La suite, c’est continuer à faire grandir une épreuve qui, pour certaines classes, notamment les Ocean Fifty et les Class40, est devenue un rendez-vous important, comme le confirme Erwan Le Roux, président de la première : “On est attachés à la Drheam-Cup, parce que Jacques (Civilise) a toujours été dans la co-construction, en traitant toutes les classes sur un pied d’égalité. Il a réussi à construire un événement à partir de rien, aujourd’hui, la course a vraiment pris de l’ampleur en termes de qualité d’accueil, de village et de présence médiatique.”
Le Drheam-Cup-Grand Prix de France de course au large (le nom officiel) peut-elle devenir à terme l’équivalent, les années paires, du Fastnet avec ses 350 inscrits (contre 128 cette année pour la Drheam-Cup), le modèle revendiqué par son fondateur ? “Même si je reste prudent, je me dis que par principe, il n’y a pas de limite. S’il faut accueillir plus de bateaux, à nous de trouver des solutions, Cherbourg a su prendre les dispositions nécessaires pour l’arrivée du Fastnet”, répond Jacques Civilise.
Une ville de Cherbourg qui, elle, a encore des idées derrière la tête pour affirmer davantage son ancrage dans la course au large, notamment le développement d’un pôle de course au large.

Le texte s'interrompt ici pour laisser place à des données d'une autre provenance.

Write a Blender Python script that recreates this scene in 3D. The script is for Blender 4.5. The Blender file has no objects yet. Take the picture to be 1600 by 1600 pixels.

Ce que confirme Benoît Arrivé : “Aujourd’hui, l’organisation trouvée avec la Drheam-Cup et le Fastnet nous permet de répondre à la stratégie du moment, mais dans les années qui viennent, je souhaite qu’on attire de plus en plus de marins et de bateaux qui viendraient prendre Cherbourg-en-Cotentin comme port d’attache. C’est un sujet d’avenir. On a déjà quelques skippers de talent, on n’est pas au niveau de Port-La-Forêt ou Lorient, mais on sait qu’il n’y a plus beaucoup de place là-bas.”